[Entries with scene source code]
— Start —

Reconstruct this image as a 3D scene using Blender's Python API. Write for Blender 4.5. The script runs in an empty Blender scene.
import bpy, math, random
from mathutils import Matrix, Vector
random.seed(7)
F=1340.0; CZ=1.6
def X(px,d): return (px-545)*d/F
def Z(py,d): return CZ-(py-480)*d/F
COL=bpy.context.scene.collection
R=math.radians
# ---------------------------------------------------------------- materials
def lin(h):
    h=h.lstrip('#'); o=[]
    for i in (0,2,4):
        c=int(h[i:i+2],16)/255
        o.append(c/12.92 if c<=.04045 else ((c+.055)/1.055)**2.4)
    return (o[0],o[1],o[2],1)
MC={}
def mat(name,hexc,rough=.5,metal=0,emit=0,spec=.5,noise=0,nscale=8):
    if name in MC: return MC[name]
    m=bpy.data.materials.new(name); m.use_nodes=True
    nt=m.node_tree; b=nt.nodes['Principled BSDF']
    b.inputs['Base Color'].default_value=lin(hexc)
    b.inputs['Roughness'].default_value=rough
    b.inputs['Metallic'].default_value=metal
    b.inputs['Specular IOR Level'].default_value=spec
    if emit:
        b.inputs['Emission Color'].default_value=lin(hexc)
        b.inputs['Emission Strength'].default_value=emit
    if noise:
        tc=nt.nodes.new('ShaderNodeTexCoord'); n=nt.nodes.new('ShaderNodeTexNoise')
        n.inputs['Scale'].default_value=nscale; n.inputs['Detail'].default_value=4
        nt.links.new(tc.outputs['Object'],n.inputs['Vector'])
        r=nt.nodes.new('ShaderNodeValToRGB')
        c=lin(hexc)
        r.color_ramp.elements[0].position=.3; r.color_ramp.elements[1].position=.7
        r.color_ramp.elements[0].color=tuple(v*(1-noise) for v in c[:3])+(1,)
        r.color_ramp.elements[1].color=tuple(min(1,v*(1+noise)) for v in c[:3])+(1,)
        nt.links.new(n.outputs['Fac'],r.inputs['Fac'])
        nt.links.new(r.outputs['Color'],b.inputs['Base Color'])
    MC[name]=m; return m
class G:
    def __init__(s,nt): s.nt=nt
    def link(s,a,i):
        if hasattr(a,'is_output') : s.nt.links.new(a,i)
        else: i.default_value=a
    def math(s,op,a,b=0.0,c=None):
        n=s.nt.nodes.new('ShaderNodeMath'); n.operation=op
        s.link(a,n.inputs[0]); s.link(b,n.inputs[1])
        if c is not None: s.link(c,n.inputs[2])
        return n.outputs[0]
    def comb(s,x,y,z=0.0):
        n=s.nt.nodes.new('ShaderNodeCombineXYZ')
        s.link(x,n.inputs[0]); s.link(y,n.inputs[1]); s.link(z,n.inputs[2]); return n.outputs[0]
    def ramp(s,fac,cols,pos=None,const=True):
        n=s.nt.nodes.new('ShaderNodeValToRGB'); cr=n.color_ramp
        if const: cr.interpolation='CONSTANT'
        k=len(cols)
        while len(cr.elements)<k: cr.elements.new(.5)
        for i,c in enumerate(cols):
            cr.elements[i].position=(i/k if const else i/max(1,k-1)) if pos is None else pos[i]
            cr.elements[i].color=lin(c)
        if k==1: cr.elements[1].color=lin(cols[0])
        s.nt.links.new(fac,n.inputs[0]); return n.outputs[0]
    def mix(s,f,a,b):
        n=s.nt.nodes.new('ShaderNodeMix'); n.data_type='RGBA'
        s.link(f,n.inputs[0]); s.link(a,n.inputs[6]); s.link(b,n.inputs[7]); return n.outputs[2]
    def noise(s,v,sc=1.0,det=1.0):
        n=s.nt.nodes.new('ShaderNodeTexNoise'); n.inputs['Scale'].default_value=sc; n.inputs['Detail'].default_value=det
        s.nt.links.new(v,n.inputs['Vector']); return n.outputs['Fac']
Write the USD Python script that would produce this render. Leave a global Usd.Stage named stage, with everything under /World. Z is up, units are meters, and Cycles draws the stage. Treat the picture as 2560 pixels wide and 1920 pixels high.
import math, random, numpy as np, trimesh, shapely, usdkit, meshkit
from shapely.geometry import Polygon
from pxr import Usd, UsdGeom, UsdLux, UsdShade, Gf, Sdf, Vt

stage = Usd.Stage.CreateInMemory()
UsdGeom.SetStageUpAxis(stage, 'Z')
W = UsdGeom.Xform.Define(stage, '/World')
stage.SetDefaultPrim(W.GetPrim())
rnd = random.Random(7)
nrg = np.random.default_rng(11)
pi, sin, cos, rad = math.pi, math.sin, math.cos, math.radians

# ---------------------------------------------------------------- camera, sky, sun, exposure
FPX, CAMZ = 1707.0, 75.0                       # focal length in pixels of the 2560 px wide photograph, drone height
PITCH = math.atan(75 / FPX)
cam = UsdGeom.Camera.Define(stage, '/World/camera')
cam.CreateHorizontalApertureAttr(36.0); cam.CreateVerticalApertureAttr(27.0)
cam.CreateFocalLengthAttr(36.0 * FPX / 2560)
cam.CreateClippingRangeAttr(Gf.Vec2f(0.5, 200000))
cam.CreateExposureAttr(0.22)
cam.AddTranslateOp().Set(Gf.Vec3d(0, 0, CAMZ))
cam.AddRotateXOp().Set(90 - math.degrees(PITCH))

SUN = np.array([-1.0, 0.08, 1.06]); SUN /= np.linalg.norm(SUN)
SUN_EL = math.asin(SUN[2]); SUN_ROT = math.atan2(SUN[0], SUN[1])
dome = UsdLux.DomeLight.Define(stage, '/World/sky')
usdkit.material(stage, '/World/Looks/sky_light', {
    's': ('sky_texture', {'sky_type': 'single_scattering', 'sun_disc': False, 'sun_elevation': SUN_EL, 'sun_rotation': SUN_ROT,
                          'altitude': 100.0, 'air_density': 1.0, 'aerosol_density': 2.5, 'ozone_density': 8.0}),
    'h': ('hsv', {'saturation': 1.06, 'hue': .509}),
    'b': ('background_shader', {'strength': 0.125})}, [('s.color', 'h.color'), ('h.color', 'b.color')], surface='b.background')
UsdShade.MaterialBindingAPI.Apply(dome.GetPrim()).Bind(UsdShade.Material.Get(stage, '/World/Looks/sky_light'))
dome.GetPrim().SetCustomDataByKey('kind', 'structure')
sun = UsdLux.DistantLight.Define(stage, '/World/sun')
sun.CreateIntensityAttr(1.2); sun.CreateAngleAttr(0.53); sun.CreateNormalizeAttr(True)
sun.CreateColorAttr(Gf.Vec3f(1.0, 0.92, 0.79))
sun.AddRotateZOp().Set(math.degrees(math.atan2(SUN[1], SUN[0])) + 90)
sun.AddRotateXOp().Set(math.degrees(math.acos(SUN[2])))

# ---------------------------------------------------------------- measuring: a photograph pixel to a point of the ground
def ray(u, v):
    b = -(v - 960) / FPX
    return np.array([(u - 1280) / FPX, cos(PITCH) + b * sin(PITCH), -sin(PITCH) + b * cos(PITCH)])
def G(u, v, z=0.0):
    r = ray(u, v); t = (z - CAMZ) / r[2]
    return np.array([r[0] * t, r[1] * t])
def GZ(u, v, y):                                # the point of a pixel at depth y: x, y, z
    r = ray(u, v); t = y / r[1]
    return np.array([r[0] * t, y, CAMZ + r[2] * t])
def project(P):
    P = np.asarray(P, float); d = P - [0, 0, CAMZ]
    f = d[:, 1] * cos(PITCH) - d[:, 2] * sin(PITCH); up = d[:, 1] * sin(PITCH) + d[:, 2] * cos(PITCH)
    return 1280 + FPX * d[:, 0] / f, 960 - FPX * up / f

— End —

[Goal of the exercise]
Take the entries above and copy them out exactly.

[Result of the exercise]
Reconstruct this image as a 3D scene using Blender's Python API. Write for Blender 4.5. The script runs in an empty Blender scene.
import bpy, math, random
from mathutils import Matrix, Vector
random.seed(7)
F=1340.0; CZ=1.6
def X(px,d): return (px-545)*d/F
def Z(py,d): return CZ-(py-480)*d/F
COL=bpy.context.scene.collection
R=math.radians
# ---------------------------------------------------------------- materials
def lin(h):
    h=h.lstrip('#'); o=[]
    for i in (0,2,4):
        c=int(h[i:i+2],16)/255
        o.append(c/12.92 if c<=.04045 else ((c+.055)/1.055)**2.4)
    return (o[0],o[1],o[2],1)
MC={}
def mat(name,hexc,rough=.5,metal=0,emit=0,spec=.5,noise=0,nscale=8):
    if name in MC: return MC[name]
    m=bpy.data.materials.new(name); m.use_nodes=True
    nt=m.node_tree; b=nt.nodes['Principled BSDF']
    b.inputs['Base Color'].default_value=lin(hexc)
    b.inputs['Roughness'].default_value=rough
    b.inputs['Metallic'].default_value=metal
    b.inputs['Specular IOR Level'].default_value=spec
    if emit:
        b.inputs['Emission Color'].default_value=lin(hexc)
        b.inputs['Emission Strength'].default_value=emit
    if noise:
        tc=nt.nodes.new('ShaderNodeTexCoord'); n=nt.nodes.new('ShaderNodeTexNoise')
        n.inputs['Scale'].default_value=nscale; n.inputs['Detail'].default_value=4
        nt.links.new(tc.outputs['Object'],n.inputs['Vector'])
        r=nt.nodes.new('ShaderNodeValToRGB')
        c=lin(hexc)
        r.color_ramp.elements[0].position=.3; r.color_ramp.elements[1].position=.7
        r.color_ramp.elements[0].color=tuple(v*(1-noise) for v in c[:3])+(1,)
        r.color_ramp.elements[1].color=tuple(min(1,v*(1+noise)) for v in c[:3])+(1,)
        nt.links.new(n.outputs['Fac'],r.inputs['Fac'])
        nt.links.new(r.outputs['Color'],b.inputs['Base Color'])
    MC[name]=m; return m
class G:
    def __init__(s,nt): s.nt=nt
    def link(s,a,i):
        if hasattr(a,'is_output') : s.nt.links.new(a,i)
        else: i.default_value=a
    def math(s,op,a,b=0.0,c=None):
        n=s.nt.nodes.new('ShaderNodeMath'); n.operation=op
        s.link(a,n.inputs[0]); s.link(b,n.inputs[1])
        if c is not None: s.link(c,n.inputs[2])
        return n.outputs[0]
    def comb(s,x,y,z=0.0):
        n=s.nt.nodes.new('ShaderNodeCombineXYZ')
        s.link(x,n.inputs[0]); s.link(y,n.inputs[1]); s.link(z,n.inputs[2]); return n.outputs[0]
    def ramp(s,fac,cols,pos=None,const=True):
        n=s.nt.nodes.new('ShaderNodeValToRGB'); cr=n.color_ramp
        if const: cr.interpolation='CONSTANT'
        k=len(cols)
        while len(cr.elements)<k: cr.elements.new(.5)
        for i,c in enumerate(cols):
            cr.elements[i].position=(i/k if const else i/max(1,k-1)) if pos is None else pos[i]
            cr.elements[i].color=lin(c)
        if k==1: cr.elements[1].color=lin(cols[0])
        s.nt.links.new(fac,n.inputs[0]); return n.outputs[0]
    def mix(s,f,a,b):
        n=s.nt.nodes.new('ShaderNodeMix'); n.data_type='RGBA'
        s.link(f,n.inputs[0]); s.link(a,n.inputs[6]); s.link(b,n.inputs[7]); return n.outputs[2]
    def noise(s,v,sc=1.0,det=1.0):
        n=s.nt.nodes.new('ShaderNodeTexNoise'); n.inputs['Scale'].default_value=sc; n.inputs['Detail'].default_value=det
        s.nt.links.new(v,n.inputs['Vector']); return n.outputs['Fac']
Write the USD Python script that would produce this render. Leave a global Usd.Stage named stage, with everything under /World. Z is up, units are meters, and Cycles draws the stage. Treat the picture as 2560 pixels wide and 1920 pixels high.
import math, random, numpy as np, trimesh, shapely, usdkit, meshkit
from shapely.geometry import Polygon
from pxr import Usd, UsdGeom, UsdLux, UsdShade, Gf, Sdf, Vt

stage = Usd.Stage.CreateInMemory()
UsdGeom.SetStageUpAxis(stage, 'Z')
W = UsdGeom.Xform.Define(stage, '/World')
stage.SetDefaultPrim(W.GetPrim())
rnd = random.Random(7)
nrg = np.random.default_rng(11)
pi, sin, cos, rad = math.pi, math.sin, math.cos, math.radians

# ---------------------------------------------------------------- camera, sky, sun, exposure
FPX, CAMZ = 1707.0, 75.0                       # focal length in pixels of the 2560 px wide photograph, drone height
PITCH = math.atan(75 / FPX)
cam = UsdGeom.Camera.Define(stage, '/World/camera')
cam.CreateHorizontalApertureAttr(36.0); cam.CreateVerticalApertureAttr(27.0)
cam.CreateFocalLengthAttr(36.0 * FPX / 2560)
cam.CreateClippingRangeAttr(Gf.Vec2f(0.5, 200000))
cam.CreateExposureAttr(0.22)
cam.AddTranslateOp().Set(Gf.Vec3d(0, 0, CAMZ))
cam.AddRotateXOp().Set(90 - math.degrees(PITCH))

SUN = np.array([-1.0, 0.08, 1.06]); SUN /= np.linalg.norm(SUN)
SUN_EL = math.asin(SUN[2]); SUN_ROT = math.atan2(SUN[0], SUN[1])
dome = UsdLux.DomeLight.Define(stage, '/World/sky')
usdkit.material(stage, '/World/Looks/sky_light', {
    's': ('sky_texture', {'sky_type': 'single_scattering', 'sun_disc': False, 'sun_elevation': SUN_EL, 'sun_rotation': SUN_ROT,
                          'altitude': 100.0, 'air_density': 1.0, 'aerosol_density': 2.5, 'ozone_density': 8.0}),
    'h': ('hsv', {'saturation': 1.06, 'hue': .509}),
    'b': ('background_shader', {'strength': 0.125})}, [('s.color', 'h.color'), ('h.color', 'b.color')], surface='b.background')
UsdShade.MaterialBindingAPI.Apply(dome.GetPrim()).Bind(UsdShade.Material.Get(stage, '/World/Looks/sky_light'))
dome.GetPrim().SetCustomDataByKey('kind', 'structure')
sun = UsdLux.DistantLight.Define(stage, '/World/sun')
sun.CreateIntensityAttr(1.2); sun.CreateAngleAttr(0.53); sun.CreateNormalizeAttr(True)
sun.CreateColorAttr(Gf.Vec3f(1.0, 0.92, 0.79))
sun.AddRotateZOp().Set(math.degrees(math.atan2(SUN[1], SUN[0])) + 90)
sun.AddRotateXOp().Set(math.degrees(math.acos(SUN[2])))

# ---------------------------------------------------------------- measuring: a photograph pixel to a point of the ground
def ray(u, v):
    b = -(v - 960) / FPX
    return np.array([(u - 1280) / FPX, cos(PITCH) + b * sin(PITCH), -sin(PITCH) + b * cos(PITCH)])
def G(u, v, z=0.0):
    r = ray(u, v); t = (z - CAMZ) / r[2]
    return np.array([r[0] * t, r[1] * t])
def GZ(u, v, y):                                # the point of a pixel at depth y: x, y, z
    r = ray(u, v); t = y / r[1]
    return np.array([r[0] * t, y, CAMZ + r[2] * t])
def project(P):
    P = np.asarray(P, float); d = P - [0, 0, CAMZ]
    f = d[:, 1] * cos(PITCH) - d[:, 2] * sin(PITCH); up = d[:, 1] * sin(PITCH) + d[:, 2] * cos(PITCH)
    return 1280 + FPX * d[:, 0] / f, 960 - FPX * up / f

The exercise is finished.